The GoM is awaiting legal opinion on the proposal to levy a sugar cess. File photo: Kamal Narang

Goods and Services Tax (GST) rates could rise by 1% to finance a Farmer Welfare Fund, according to a proposal under consideration of a Group of Ministers (GoM) set up by the GST Council.

The hike is seen as an alternative to a sugar cess that had been proposed by the government to alleviate distress among sugar cane farmers.

The ministerial group, tasked with considering the sugar cess and a reduction in the GST rates on ethanol, held its second meeting in Mumbai on Sunday.

To ease farm distress

The proposal to hike GST rates entails sharing of the additional revenue between the Centre and States to finance a farmer welfare fund to benefit all farmers not just sugar cane farmers. However, a decision was deferred as the GoM is awaiting a legal opinion from the Attorney General on the original proposal to levy a sugar cess.

On Sunday, the five-member GoM, led by Assam Finance Minister Himanta Biswa Sarma, also explored a reduction in the GST on ethanol to 5% from the existing 18% levy and increasing the government subsidy for export of sugar.

Kerala Finance Minister Thomas Isaac told The Hindu that the possibility of a uniform 1% hike in GST across all slabs was discussed.

“Out of it, 0.5% can be kept with the Centre and rest with the State. That money can be used to fulfil the needs of all farmers, not only sugar cane, by respective States in the form of welfare fund and even the Centre can chip in when necessary. But imposing a cess would mean betraying the very principle of GST,” Mr. Issac said. At present, the GST rate slabs are pegged at 5%, 12%, 18% and 28%, while certain goods are zero-rated.

The fund would be to extend financial aid to farmers in case of situation that has arisen for sugarcane farmers and the States will have control over their share for disbursal .

Sugar cess opposed

Kerala had already expressed dissent to the move to impose a sugar cess at the GST Council’s meeting on May 4. Apart from Mr. Sarma and Mr.
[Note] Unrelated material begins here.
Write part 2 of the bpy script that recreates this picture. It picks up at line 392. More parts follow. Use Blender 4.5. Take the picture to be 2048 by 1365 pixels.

Isaac, the GoM includes Ministers from Uttar Pradesh, Maharashtra and Tamil Nadu.

Maharashtra Finance Minister Sudhir Mungantiwar said the GoM has decided to submit its report to the Council within a month, and is awaiting the Attorney General’s opinion on whether cess on GST can be imposed for welfare purposes, since it can only be imposed for compensation purposes.

The Council will take a final call on the GoM’s report.

“We also discussed the possibility of bringing down the GST on ethanol from 18% to 5%, which will help sugarcane farmers. Considering the massive sugar available with the country this year, we are also exploring the possibility to increase the export subsidy to sugar as our product is sold at much higher price than other countries,” said Mr. Mungantiwar.

With approximately 20 kilogram per capita consumption, India’s annual need for sugar is around 250 lakh MT. This year the production has been around 320 lakh MT in addition to 45 lakh MT reserve from the last year.